2. I nuovi obblighi di informazione gravanti sul pubblico ministero.
L’art. 4 del d.l. n. 136 del 2013 è intervenuto sulle disposizioni di attuazione del codice di procedura penale, introducendo un nuovo comma 3 ter all’art. 129.
Specificamente, la nuova previsione impone innanzitutto al pubblico ministero di informare il Ministero dell’ambiente e della tutela del territorio quando esercita l’azione penale per i reati previsti dal d.lgs. n. 152 del 2006, ovvero per i reati previsti dal codice penale o da leggi speciali comportanti un pericolo o un pregiudizio per l’ambiente, nonché, anche, il Ministero della Salute o il Ministero delle politiche agricole alimentari e forestali, quando i predetti reati “arrechino un concreto pericolo alla tutela della salute o alla sicurezza agroalimentare”. Con riferimento all’obbligo di informazione per così dire ‘aggiuntivo’, sembra ragionevole ritenere che l’uso della particella disgiuntiva “o”, ripetuto due volte,e lo scopo della disposizione, determinino il dovere di informare: a) il solo Ministero della Salute, oltre che quello dell’Ambiente, nei casi in cui sia configurabile un pericolo per la tutela della salute, ma non anche per la sicurezza agroalimentare; b) il solo Ministero delle politiche agricole alimentari e forestali, oltre che quello dell’Ambiente, nei casi in cui vi è pericolo per la sicurezza agroalimentare, ma non anche per la tutela della salute; c) entrambi i Ministeri, oltre che quello dell’Ambiente, quando vi è pericolo per entrambi i beni giuridici.

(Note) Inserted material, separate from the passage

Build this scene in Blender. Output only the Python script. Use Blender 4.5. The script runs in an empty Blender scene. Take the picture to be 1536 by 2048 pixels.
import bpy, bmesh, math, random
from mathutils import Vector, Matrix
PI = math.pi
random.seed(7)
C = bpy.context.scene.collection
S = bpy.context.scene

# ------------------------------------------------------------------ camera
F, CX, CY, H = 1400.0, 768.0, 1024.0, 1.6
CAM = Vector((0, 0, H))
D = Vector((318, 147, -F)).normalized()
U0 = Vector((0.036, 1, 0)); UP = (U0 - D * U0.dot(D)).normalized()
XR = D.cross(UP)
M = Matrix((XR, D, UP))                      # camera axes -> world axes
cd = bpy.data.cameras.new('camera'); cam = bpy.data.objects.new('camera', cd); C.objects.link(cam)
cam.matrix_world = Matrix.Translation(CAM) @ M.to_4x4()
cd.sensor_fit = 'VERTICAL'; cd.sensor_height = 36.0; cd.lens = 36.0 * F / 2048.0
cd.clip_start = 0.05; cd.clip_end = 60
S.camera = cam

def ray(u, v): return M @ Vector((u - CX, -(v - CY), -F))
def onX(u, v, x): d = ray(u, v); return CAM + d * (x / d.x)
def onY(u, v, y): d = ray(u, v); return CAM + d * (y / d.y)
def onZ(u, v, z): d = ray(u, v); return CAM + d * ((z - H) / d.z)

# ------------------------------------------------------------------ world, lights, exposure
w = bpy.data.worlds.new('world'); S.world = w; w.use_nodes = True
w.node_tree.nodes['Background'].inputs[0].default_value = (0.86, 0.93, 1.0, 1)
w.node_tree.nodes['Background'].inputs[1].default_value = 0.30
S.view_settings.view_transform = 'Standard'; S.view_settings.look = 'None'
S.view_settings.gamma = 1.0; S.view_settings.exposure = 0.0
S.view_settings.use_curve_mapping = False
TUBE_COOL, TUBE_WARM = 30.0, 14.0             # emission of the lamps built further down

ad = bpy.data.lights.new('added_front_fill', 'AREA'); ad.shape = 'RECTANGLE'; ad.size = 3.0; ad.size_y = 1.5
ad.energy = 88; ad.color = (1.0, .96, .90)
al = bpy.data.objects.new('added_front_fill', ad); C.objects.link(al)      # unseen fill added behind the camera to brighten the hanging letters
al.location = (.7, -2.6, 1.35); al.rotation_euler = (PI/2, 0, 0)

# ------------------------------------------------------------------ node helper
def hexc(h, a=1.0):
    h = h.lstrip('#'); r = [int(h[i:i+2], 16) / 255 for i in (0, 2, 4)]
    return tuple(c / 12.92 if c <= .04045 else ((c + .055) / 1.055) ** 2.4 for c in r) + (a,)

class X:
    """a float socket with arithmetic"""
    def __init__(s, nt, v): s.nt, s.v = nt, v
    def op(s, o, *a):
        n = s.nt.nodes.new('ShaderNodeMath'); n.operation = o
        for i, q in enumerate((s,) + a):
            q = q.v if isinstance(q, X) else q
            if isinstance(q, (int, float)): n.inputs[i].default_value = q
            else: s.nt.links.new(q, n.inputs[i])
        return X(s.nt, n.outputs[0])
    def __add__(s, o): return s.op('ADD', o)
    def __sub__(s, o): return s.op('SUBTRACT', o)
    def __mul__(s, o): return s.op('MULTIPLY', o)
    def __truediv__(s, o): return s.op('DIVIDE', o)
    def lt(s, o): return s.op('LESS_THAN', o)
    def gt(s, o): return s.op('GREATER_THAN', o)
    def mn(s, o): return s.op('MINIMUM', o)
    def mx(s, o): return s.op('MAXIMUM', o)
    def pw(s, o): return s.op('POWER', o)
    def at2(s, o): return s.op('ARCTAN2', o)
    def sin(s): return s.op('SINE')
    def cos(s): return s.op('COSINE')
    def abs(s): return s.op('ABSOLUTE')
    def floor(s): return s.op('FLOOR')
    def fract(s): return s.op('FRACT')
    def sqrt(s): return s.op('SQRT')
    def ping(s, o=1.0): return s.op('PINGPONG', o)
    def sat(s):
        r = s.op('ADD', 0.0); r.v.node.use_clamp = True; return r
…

Detto obbligo di informazione si estende anche alle sentenze ed ai “provvedimenti definitori di ciascun grado di giudizio”.
E’ venuto meno, invece, per effetto della legge di conversione, ogni riferimento a doveri di comunicazione nei casi di arresto, fermo o misura cautelare: in questo modo, sono state eliminate anche le perplessità interpretative, segnalate nella Rel. n. III/04/2013, che sorgevano dalla pertinente previsione contenuta nel testo originario dell’art. 4 del d.l. n. 136 del 2013 e che avevano riguardo alla esatta individuazione delle situazioni in cui sarebbe venuto in essere l’obbligo informativo gravante sul pubblico ministero.